Julian, use a laser temp gun (at any hardware store) to get pin-point temps on components! Also... in the context of the PNP transistor: don't think in terms of voltage to trigger... think current (they are current devices!). Once the Zener sharply conducts it will provide base to emitter current to the PNP which in turn provides emitter to base current in the NPN causing it to conduct and dissipate the excess voltage as heat!
Hey, i'am in dispair. I got 10x 2,7V 500F Caps, welded in series. With a quite similar Board as yours, but the transistor gets hot at 1,6V, and stop discharge at 1,2V. i tried to weld different resistors because of 2,7V instead the stock 2,5V (Voltage divider: R1: 1,25k R2: 18k on stock => 2,667V on the formula in the Datasheet 431) nothing changes. i have no clue why, EVERY board has the same behavior :/ greets from Bavaria :) The raccoon 🐾🦝
First useful comment! The ref input should be connected to the cathode of lm431 to get a 2.5V zener behaviour. This design is quite bad and let the voltage raise to 3.1V before real activation. There are certainly some leakage current and because of the dual stage transistor system it's amplified so it may start to let a tiny current flow under 3.1V but nothing enough to protect the super capacitor if you charge it worth a decent current.
All of the collector current of the PNP goes into the base of the NPN so it appears to be dependent on the current gain of the NPN for correct operation. There maybe sufficient current with a Vbe of, say 0.4V, across the PNP to start turning on the NPN. Probably a 2V zener may be more appropriate. It's probably better to charge the cap to 90% than to overcharge it.
Because it starts clamping at 2.5V, I'd think the reference pin of TL431 must be connected to +VCC. If it was not, it would not work properly. Are we sure there wasn't something connecting it that was missed? (it would clamp at around 3.1V or so otherwise)

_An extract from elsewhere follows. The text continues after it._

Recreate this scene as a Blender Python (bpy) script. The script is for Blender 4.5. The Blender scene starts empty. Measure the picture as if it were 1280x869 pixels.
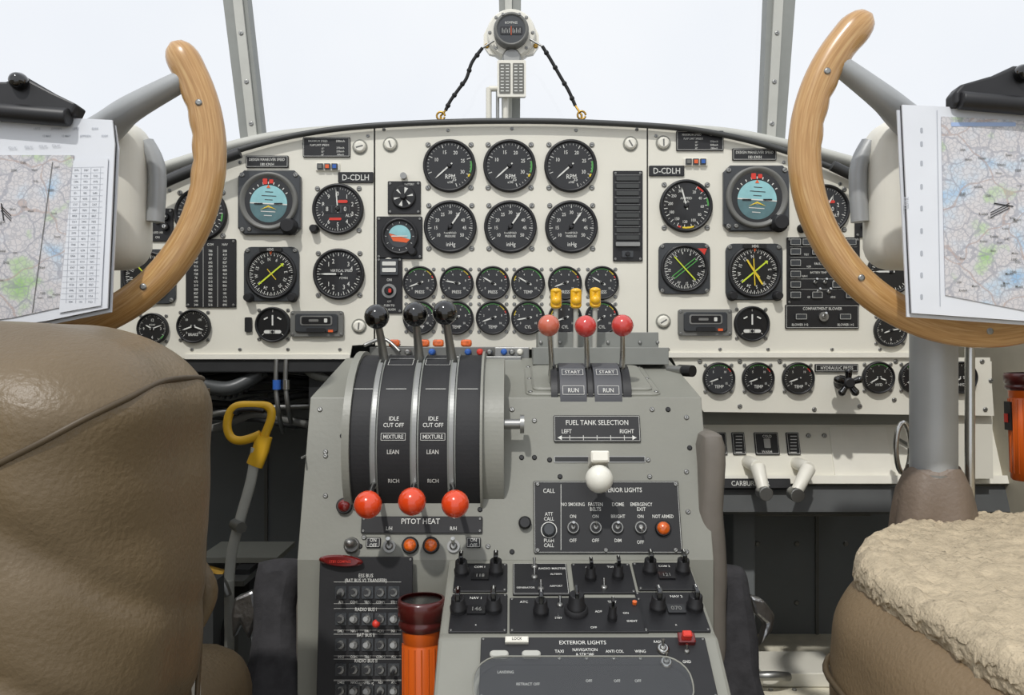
import bpy,bmesh,math,random
from mathutils import Vector,Matrix,noise
random.seed(4)
CZ=.76
C=Vector((0,0,CZ))
scn=bpy.context.scene
def W(u,v,d): return Vector(((u-640)*d/1000,d,CZ+(434.5-v)*d/1000))
def lin(h):
    o=[]
    for i in (0,2,4):
        c=int(h[i:i+2],16)/255
        o.append(c/12.92 if c<=.04045 else ((c+.055)/1.055)**2.4)
    return (*o,1)
MC={}
def mat(name,hx,rough=.5,metal=0,var=.06,sc=30,bump=0,bsc=200,coat=0,emit=0,stretch=None):
    if name in MC: return MC[name]
    m=bpy.data.materials.new(name); m.use_nodes=True
    nt=m.node_tree; p=nt.nodes['Principled BSDF']
    p.inputs['Roughness'].default_value=rough; p.inputs['Metallic'].default_value=metal
    c=lin(hx)
    tc=nt.nodes.new('ShaderNodeTexCoord')
    mp=nt.nodes.new('ShaderNodeMapping'); nt.links.new(tc.outputs['Object'],mp.inputs[0])
    if stretch: mp.inputs['Scale'].default_value=stretch
    n=nt.nodes.new('ShaderNodeTexNoise'); n.inputs['Scale'].default_value=sc; n.inputs['Detail'].default_value=4
    nt.links.new(mp.outputs[0],n.inputs['Vector'])
    r=nt.nodes.new('ShaderNodeValToRGB')
    r.color_ramp.elements[0].position=.3; r.color_ramp.elements[1].position=.7
    r.color_ramp.elements[0].color=(*[x*(1-var) for x in c[:3]],1)
    r.color_ramp.elements[1].color=(*[min(1,x*(1+var)) for x in c[:3]],1)
    nt.links.new(n.outputs['Fac'],r.inputs[0]); nt.links.new(r.outputs[0],p.inputs['Base Color'])
    if bump:
        n2=nt.nodes.new('ShaderNodeTexNoise'); n2.inputs['Scale'].default_value=bsc; n2.inputs['Detail'].default_value=5
        nt.links.new(tc.outputs['Object'],n2.inputs['Vector'])
        bp=nt.nodes.new('ShaderNodeBump'); bp.inputs['Strength'].default_value=bump; bp.inputs['Distance'].default_value=.002
        nt.links.new(n2.outputs['Fac'],bp.inputs['Height']); nt.links.new(bp.outputs[0],p.inputs['Normal'])
    if coat: p.inputs['Coat Weight'].default_value=coat; p.inputs['Coat Roughness'].default_value=.08
    if emit: p.inputs['Emission Color'].default_value=c; p.inputs['Emission Strength'].default_value=emit
    MC[name]=m; return m
CREAM=mat('cream_panel_paint','dfdccf',.45,var=.03,sc=8,bump=.05)
CREAM2=mat('cream_light_paint','e4e1d5',.4,var=.03)
GREY=mat('grey_pedestal_paint','88887f',.42,var=.06,sc=10,bump=.08)
GREY2=mat('grey_dark_paint','6a6a66',.45,var=.06)
WALLG=mat('cabin_wall_grey','75797a',.6,var=.1,sc=5)
FLOORM=mat('cabin_floor_paint','8f897a',.6,var=.15,sc=9)
DARK=mat('dark_recess','232425',.6,var=.2)
BLK=mat('black_plastic','1a1a1c',.45,var=.2)
BLKM=mat('black_matte','212123',.65,var=.15,bump=.1)
FACE=mat('instrument_face','131315',.35,var=.1,coat=.4)
FACE2=mat('instrument_face_grey','34373a',.4,var=.1,coat=.4)
GBLK=mat('glossy_black','060607',.12,var=.1,coat=1)
WHT=mat('white_marking','d4d4ce',.5,var=.02)
WHB=mat('white_ball','e8e6da',.2,var=.02,coat=.6)
ORG=mat('orange_red_knob','dc451a',.2,var=.05,coat=.8)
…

Pete Allum maybe to do with age. I'm old English and I much prefer the zigzag line to a box. I also prefer the use of a blob to indicate that two wires are connected and the use of a little arch to indicate that they're not.
Pete Allum Both the zig-zag resistor symbol and the rectangle resistor symbol are acceptable in the U.K. I personally am not bothered either way, but if drawing a schematic myself, I use the rectangle resistor symbol as I'm lazy and it's quicker and easier to get right.
I am aware that both symbols are acceptable here although the zigzag one is standard in the US. It's also traditionally associated with wire wound resistors, rather than modern metal film and carbon varieties.
I don't like this circuit. I'll stick my neck out and hope someone will explain why I'm wrong. For the health of the cap we need to limit the max charging current and the final voltage, these are to do with different physical properties. To get the fastest charge time we must treat them separately. So.... current limited power supply at higher voltage and op-amp comparator measuring voltage across cap and turning off series fet when it gets to 2.5 volts, or whatever. Disconnect rather than use a transistor as a heater.
That's okay if you're just charging a single capacitor, but this kind of protection circuit is designed for use on multiple capacitors in series. When one capacitor is full, you want to shunt current around it so the rest of them continue to charge. When all of them are charged, then you can turn off the supply, but not before.